Marguerite Duras decía que existe una locura de escribir en sí misma, pero que no se está loco debido a esa locura. La frase aplica a todo escritor, pero con toda justicia a Lispector. Parece bastante obvio que no estaba loca, como también parece obvio lo que a tantos críticos les cuesta aceptar: solo una mujer pudo haber escrito cuentos como “La imitación de la rosa”, o “Lazos de familia”, o “Los desastres de Sofía”.
La literatura de Clarice está atravesada por una marca femenina, solo que esa marca es tan personal que le atañe solo a ella, como si fuera el único exponente de una categoría que erróneamente se ha dado en llamar “literatura femenina”, pero que bien podría rebautizarse “literatura clariceana”.
Como mujer, vale destacar, Lispector no se privó de nada. Se casó, tuvo hijos. Tenía un rostro de una belleza extraordinaria y su elegancia no pasaba desapercibida. Escribió toda su vida, hasta su muerte. La imagen de Clarice, reproducida en libros, en redes sociales, imitada por modelos vestidas como ella para producciones fotográficas, no fue para nada algo ajeno a su decisión. Todo lo contrario: cultivó esa imagen; la pulió hasta el cansancio. Se sabía bella, se sabía inteligente.
Moser escribe en su prólogo que un amigo suyo le advirtió a una lectora de Lispector: “Ten cuidado con Clarice. Eso no es literatura. Es brujería”.
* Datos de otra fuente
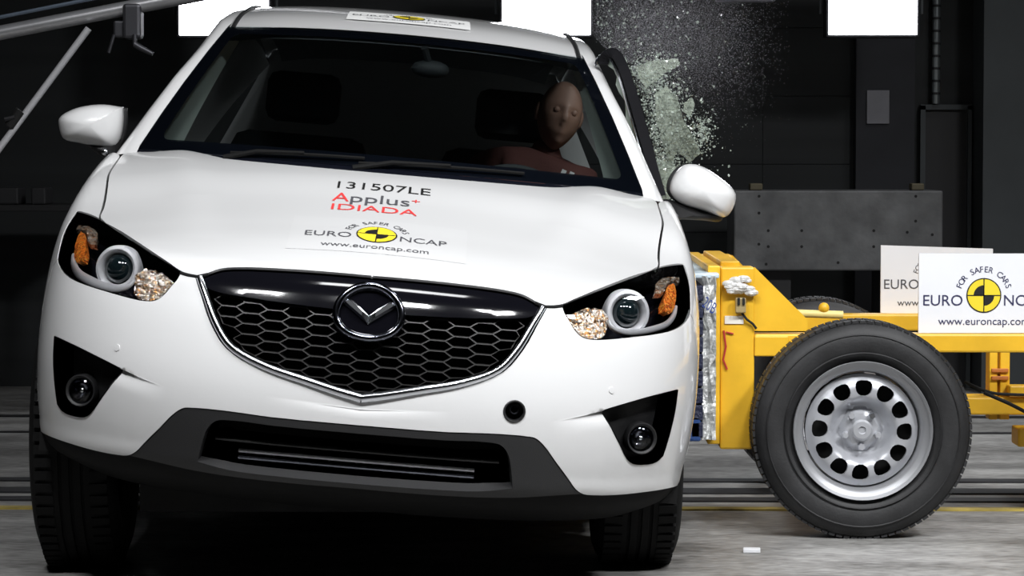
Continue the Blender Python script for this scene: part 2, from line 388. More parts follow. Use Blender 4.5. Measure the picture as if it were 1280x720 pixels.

La prosa de Clarice tiene que ser contrarrestada: por otras prosas, por la vida misma. Por lo que sea. Léanla, porque es una de las experiencias más extraordinarias que pueden tenerse. Luego olvídenla. Conjúrenla. Clarice sabrá perdonar. Como la escritora de “La legión extranjera”, ella sabe que a veces matamos por amor.
Cuentos completos, Clarice Lispector. Trad. Paula Abramo. Fondo de Cultura Económica, 472 págs.